Князь Сергей Урусов (1862—1937) был выдающимся политическим и общественным деятелем, но сегодня совершенно забыт. Его — вспомним Венедикта Ерофеева — ни одна собака не знает, а нужно, чтобы знала каждая. Обширные мемуары Урусова были написаны «в стол» в конце 1920-х и начале 1930-х, а изданы только сейчас — «Новым литературным обозрением» *. Общая суть этих мемуаров — молекулярное, детальное исследование того, как «с каждой пристяжкою падал престиж». Как неуклонно и страшно распадались в предреволюционной России связи между властью и обществом и между людьми в обществе.

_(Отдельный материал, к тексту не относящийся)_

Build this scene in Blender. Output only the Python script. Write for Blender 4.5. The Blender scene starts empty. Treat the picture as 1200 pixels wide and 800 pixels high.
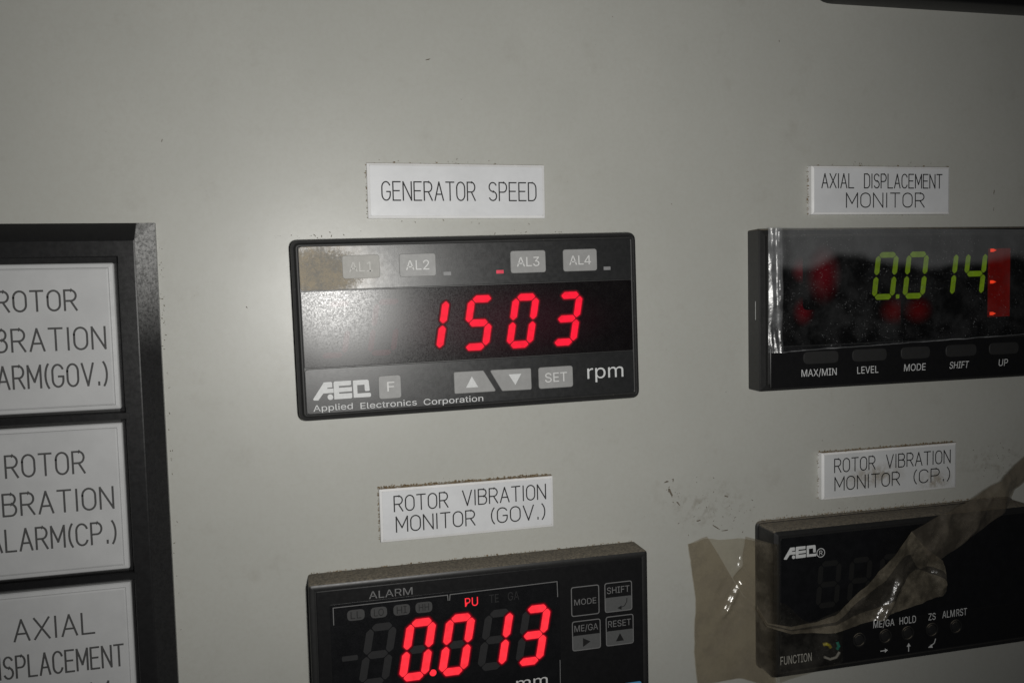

Урусов писал из педагогических соображений, стараясь максимально подробно и логично объяснить двум внучкам, как было устроено общество начала ХХ века. Он не счел для себя возможным эмигрировать, в 1937-м умер своей смертью — очевидно, по чистой случайности, вопреки логике тогдашних событий.
Чудом уцелевшему князю было что вспомнить. В 1903 году, сразу после страшного погрома, его назначили кишиневским губернатором, чтобы он восстановил в городе гражданский мир и доверие евреев к власти. Урусов за год снискал уважение всей губернии, добившись изоляции не только исполнителей, но и организаторов погрома. Потом князя как кризисного менеджера перевели губернатором в Тверь — в целях усмирения либерально настроенного дворянства. Вместо этого Урусов защитил тверских дворян и ушел в отставку — в знак протеста против назначения «ястреба» Дмитрия Трепова заведующим российской полицией. В результате революции 1905 года Урусов стал товарищем (заместителем) министра внутренних дел Петра Дурново, а после — депутатом 1-й Государственной думы, где в 1906 году произнес нашумевшую речь, убедительно доказывавшую, что за спиной нового министра внутренних дел Петра Столыпина действует никому не подчиняющаяся группа полицейских офицеров, которая специализируется на подготовке еврейских погромов. Делу не был дан ход. Эта речь — один из лучших образцов русской политической риторики ХХ века — перепечатана и в рецензируемой книге.
Мемуары князя — чтение упоительное, правда, читать их лучше в спокойной обстановке (жаль, сезон отпусков окончен). Накопив к концу 1920-х огромный опыт столкновений с подлостью, жестокостью и несправедливостью российского и советского начальства всех уровней, Урусов сохранил поразительную кротость и не утратил стремления воспринимать любого человека, от крестьянина до Николая II (или до лейтенанта Шмидта) как многомерную личность. Письмо Урусова объединяет в себе аристократическую сдержанность (без снобизма), въедливость в обрисовке общественных настроений и портретов отдельных людей и способность увлекательно рассказать множество «историй из жизни», большей частью совершенно непредсказуемых.
«После пасхальной утрени в императорском Зимнем дворце дежурному отряду солдат предстояло христосоваться с царем, т.е. обменяться поцелуями. По этому случаю был отдан по полку приказ: “Усов не фабрить, в левой руке держать яйцо”. Трепов, прочтя приказ, задумался, в чем-то усомнился и приписал своей рукой слово “куриное”. Над этой припиской в Петербурге почему-то много смеялись».
Виктор Чернов (1873—1952) тоже был депутатом Государственной думы, но уже второй. Историкам «красавчик Чернов» (брезгливый ярлычок Солженицына в «Апреле Семнадцатого») в основном известен как идеолог партии эсеров. В этом качестве он оправдывал политический террор и требовал срочно отдать помещичью землю крестьянам, чтобы ускоренное промышленное развитие не «раздавило» российскую экономику. Во Временном правительстве эсер-идеолог был министром земледелия, потом его избрали председателем Учредительного собрания, так что он на несколько часов стал легитимным (в отличие от Ленина) правителем России. Именно к Чернову были обращены слова матроса Железняка «Караул устал».
Как теперь выясняется, биография апологета насилия (посрамленного апологетами еще большего насилия) оказалась только прелюдией к долгой жизни одного из лучших политических мыслителей России ХХ века. Красноярский историк Ольга Коновалова наконец-то собрала в американских архивах (политик умер в Нью-Йорке) статьи Чернова, которые остались неопубликованными или были опубликованы ничтожными тиражами в эмигрантских изданиях **. Из материалов, которые цитирует или пересказывает Коновалова, выясняется, что Чернов создал уникальную для российского контекста левую антибольшевистскую политическую философию — единственный русский аналог немецко-американской «франкфуртской школы». Он стал первым, кто определил советский строй как государственный капитализм и, одновременно с Ханной Арендт, в начале 1940-х создал свою теорию тоталитаризма, или, в терминологии самого Чернова, «тоталитарного этатизма».